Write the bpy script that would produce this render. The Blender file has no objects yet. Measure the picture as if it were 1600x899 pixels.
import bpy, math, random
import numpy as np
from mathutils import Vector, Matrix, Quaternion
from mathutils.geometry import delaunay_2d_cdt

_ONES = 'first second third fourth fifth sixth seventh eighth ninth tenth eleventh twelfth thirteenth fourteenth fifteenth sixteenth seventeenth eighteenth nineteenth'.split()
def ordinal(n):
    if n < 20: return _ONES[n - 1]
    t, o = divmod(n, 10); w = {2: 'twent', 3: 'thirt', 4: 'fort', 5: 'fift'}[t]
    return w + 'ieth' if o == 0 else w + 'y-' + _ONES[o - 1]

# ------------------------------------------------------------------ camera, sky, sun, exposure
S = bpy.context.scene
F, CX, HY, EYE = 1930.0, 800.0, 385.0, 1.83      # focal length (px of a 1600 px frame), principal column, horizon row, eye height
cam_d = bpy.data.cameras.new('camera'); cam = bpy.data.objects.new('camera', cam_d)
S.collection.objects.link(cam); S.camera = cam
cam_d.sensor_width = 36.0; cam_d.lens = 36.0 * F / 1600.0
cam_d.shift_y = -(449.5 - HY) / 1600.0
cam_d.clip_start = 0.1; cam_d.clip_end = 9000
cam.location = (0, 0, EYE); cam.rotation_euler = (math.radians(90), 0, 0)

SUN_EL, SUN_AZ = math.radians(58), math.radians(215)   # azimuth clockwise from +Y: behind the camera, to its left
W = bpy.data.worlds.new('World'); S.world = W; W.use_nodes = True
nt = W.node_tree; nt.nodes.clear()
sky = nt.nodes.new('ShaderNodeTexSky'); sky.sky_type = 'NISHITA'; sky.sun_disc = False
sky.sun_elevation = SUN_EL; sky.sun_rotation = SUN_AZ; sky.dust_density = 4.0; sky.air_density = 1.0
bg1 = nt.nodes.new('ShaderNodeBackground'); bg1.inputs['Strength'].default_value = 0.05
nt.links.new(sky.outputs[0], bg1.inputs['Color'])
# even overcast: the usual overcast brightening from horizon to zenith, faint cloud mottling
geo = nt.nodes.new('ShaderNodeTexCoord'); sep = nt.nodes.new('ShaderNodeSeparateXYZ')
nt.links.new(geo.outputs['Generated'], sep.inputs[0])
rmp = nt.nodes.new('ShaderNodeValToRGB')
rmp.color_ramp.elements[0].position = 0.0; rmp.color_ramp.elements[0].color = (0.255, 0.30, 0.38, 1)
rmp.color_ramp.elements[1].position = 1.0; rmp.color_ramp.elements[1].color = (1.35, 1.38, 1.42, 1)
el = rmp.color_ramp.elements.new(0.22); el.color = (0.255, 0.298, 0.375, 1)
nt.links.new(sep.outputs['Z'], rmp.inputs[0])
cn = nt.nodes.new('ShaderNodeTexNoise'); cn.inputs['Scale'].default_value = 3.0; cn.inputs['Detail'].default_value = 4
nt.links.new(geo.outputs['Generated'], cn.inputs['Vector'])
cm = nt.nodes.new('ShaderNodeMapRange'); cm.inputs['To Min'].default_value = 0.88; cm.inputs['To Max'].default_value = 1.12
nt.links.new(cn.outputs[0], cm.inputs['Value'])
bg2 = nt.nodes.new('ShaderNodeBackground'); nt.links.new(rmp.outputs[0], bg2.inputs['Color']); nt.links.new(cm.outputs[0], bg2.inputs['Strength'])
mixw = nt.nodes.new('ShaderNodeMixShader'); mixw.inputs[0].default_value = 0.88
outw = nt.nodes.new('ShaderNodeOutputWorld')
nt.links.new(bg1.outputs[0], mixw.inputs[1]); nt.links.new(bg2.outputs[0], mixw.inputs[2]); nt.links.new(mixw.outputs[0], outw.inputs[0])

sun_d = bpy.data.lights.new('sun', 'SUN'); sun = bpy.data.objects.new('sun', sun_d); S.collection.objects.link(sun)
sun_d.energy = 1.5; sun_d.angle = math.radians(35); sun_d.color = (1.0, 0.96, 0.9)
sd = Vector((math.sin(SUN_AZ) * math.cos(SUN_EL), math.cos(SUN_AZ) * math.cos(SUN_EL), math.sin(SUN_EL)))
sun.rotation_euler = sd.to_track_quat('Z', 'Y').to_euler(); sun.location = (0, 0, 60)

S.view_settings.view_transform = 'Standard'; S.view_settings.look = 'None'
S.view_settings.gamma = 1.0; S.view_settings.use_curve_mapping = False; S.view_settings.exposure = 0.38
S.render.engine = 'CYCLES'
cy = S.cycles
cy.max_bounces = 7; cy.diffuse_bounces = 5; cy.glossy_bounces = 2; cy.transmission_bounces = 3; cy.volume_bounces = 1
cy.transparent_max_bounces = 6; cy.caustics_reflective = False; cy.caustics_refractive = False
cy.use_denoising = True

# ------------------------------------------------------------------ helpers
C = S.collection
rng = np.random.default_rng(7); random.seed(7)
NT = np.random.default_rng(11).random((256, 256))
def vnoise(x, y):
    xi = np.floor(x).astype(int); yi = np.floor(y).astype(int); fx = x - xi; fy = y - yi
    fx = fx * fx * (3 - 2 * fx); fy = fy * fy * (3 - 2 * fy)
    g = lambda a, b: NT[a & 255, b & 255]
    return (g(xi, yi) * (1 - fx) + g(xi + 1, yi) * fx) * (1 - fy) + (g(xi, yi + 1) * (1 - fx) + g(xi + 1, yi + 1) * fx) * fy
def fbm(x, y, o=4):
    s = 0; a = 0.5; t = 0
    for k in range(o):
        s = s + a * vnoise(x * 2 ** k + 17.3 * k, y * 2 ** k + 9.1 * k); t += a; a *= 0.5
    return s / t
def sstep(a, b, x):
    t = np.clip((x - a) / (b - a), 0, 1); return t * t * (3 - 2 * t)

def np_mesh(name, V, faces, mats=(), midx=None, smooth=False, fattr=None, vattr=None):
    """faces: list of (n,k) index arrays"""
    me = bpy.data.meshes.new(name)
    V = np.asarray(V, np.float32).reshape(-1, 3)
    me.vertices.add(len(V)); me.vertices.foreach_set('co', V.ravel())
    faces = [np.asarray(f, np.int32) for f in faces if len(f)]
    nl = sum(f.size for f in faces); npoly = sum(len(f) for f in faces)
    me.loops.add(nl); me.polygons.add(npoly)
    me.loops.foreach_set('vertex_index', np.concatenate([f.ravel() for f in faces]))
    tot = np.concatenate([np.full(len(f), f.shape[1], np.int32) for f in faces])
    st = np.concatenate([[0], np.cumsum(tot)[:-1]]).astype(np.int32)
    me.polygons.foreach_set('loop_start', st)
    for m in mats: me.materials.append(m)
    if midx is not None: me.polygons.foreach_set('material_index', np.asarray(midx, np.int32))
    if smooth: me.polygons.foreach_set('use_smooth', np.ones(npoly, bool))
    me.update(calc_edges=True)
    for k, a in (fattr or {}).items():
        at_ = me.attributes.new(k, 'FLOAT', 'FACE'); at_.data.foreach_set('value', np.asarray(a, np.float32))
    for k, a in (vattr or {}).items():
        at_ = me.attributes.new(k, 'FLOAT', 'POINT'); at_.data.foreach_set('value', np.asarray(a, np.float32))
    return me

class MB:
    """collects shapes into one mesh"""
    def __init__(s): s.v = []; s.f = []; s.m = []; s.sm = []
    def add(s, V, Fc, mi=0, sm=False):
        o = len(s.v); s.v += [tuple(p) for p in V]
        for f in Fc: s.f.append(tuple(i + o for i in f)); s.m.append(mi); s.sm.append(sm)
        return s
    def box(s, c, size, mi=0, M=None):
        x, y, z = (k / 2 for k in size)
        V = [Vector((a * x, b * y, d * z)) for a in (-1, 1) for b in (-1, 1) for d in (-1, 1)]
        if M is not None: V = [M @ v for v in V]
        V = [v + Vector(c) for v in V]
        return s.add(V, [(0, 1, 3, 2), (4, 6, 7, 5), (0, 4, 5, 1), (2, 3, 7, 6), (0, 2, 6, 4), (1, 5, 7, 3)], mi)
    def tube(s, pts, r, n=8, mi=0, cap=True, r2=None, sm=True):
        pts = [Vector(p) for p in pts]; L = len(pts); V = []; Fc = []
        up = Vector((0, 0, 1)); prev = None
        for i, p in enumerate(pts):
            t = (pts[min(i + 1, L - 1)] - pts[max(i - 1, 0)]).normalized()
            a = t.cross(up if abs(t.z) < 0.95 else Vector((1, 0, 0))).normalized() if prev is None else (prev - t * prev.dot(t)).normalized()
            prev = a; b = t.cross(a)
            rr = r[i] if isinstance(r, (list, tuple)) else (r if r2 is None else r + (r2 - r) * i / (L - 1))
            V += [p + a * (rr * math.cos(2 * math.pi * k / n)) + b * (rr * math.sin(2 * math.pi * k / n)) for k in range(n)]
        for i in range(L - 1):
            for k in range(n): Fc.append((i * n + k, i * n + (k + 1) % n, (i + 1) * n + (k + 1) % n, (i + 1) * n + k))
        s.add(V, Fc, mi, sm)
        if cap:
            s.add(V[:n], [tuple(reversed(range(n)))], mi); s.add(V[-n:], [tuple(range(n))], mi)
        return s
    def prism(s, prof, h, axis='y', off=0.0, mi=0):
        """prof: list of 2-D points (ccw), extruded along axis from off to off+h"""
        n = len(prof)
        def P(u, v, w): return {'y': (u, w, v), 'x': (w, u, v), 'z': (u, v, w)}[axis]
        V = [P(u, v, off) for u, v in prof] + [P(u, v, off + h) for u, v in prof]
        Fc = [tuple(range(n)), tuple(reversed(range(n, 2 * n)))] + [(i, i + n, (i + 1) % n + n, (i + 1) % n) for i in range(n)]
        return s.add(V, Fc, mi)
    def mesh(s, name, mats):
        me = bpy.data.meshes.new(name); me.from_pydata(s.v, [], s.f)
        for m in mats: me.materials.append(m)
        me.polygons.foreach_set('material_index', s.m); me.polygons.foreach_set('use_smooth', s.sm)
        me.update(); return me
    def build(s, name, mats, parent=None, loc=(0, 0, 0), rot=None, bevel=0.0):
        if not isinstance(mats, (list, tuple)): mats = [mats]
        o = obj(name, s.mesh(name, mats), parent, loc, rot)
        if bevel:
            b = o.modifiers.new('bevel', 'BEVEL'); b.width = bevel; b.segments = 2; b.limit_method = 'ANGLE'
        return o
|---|
◆ **TASK DIRECTIONS**
Restate the listing exactly, starting at its first line and ending at the line where "from mathutils.geometry import" occurs; include both and no other lines.

◆ **RESULT BELOW**
Write the bpy script that would produce this render. The Blender file has no objects yet. Measure the picture as if it were 1600x899 pixels.
import bpy, math, random
import numpy as np
from mathutils import Vector, Matrix, Quaternion
from mathutils.geometry import delaunay_2d_cdt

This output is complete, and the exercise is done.